Adaptive hypermedia is used in educational hypermedia, on-line information and help systems, as well as institutional information systems. Adaptive educational hypermedia tailors what the learner sees to that learner's goals, abilities, needs, interests, and knowledge of the subject, by providing hyperlinks that are most relevant to the user in an effort to shape the user's cognitive load. The teaching tools "adapt" to the learner. On-line information systems provide reference access to information for users with a different knowledge level of the subject.

An adaptive hypermedia system should satisfy three criteria: it should be a hypertext or hypermedia system, it should have a user model and it should be able to adapt the hypermedia using the model.

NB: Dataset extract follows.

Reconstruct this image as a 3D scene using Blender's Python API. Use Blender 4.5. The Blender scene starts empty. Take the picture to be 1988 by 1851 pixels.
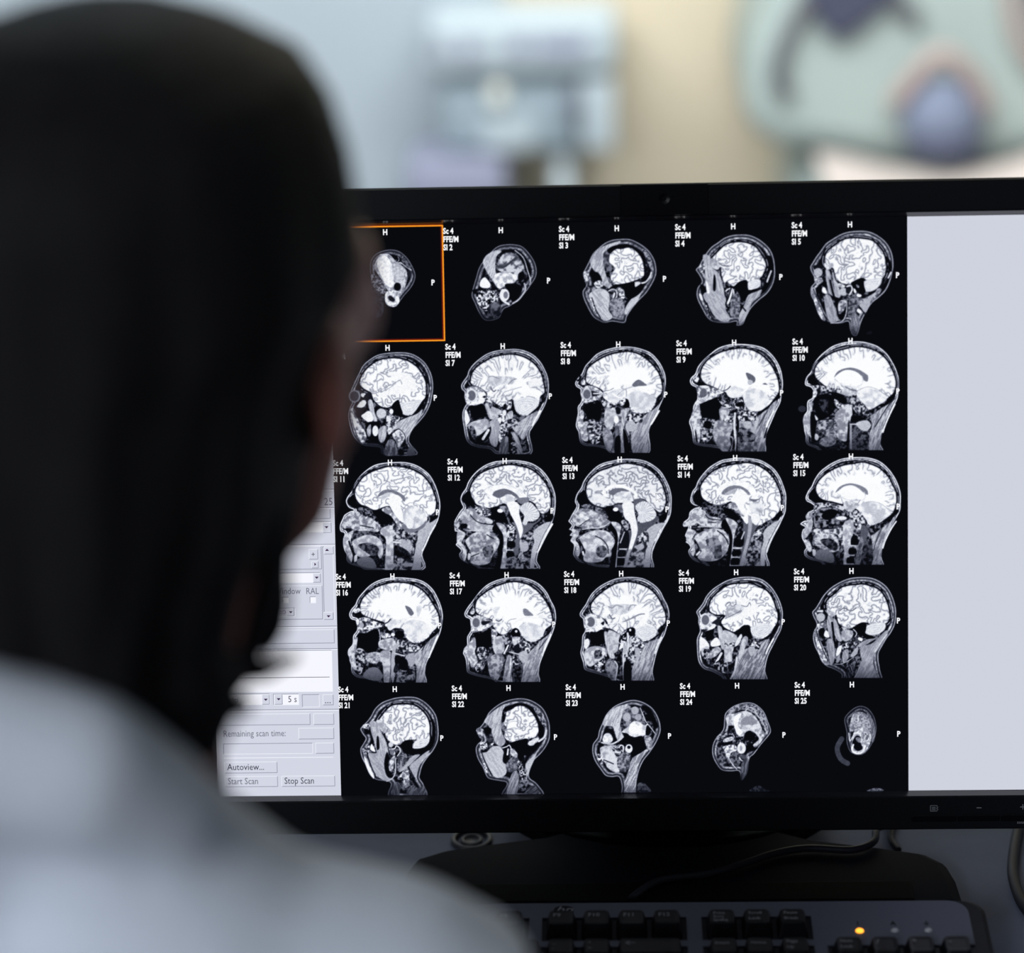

A semantic distinction is made between adaptation, referring to system-driven changes for personalisation, and adaptability, referring to user-driven changes. One way of looking at this is that adaptation is automatic, whereas adaptability is not. From an epistemic point of view, adaptation can be described as analytic, a-priori, whereas adaptability is synthetic, a-posteriori. In other words, any adaptable system, as it "contains" a human, is by default "intelligent", whereas an adaptive system that presents "intelligence" is more surprising and thus more interesting.

The system categories in which user modelling and adaptivity have been deployed by various researchers in the field share an underlying architecture. The conceptual structure for adaptive systems generally consists of interdependent components: a user model, a domain model and an interaction model.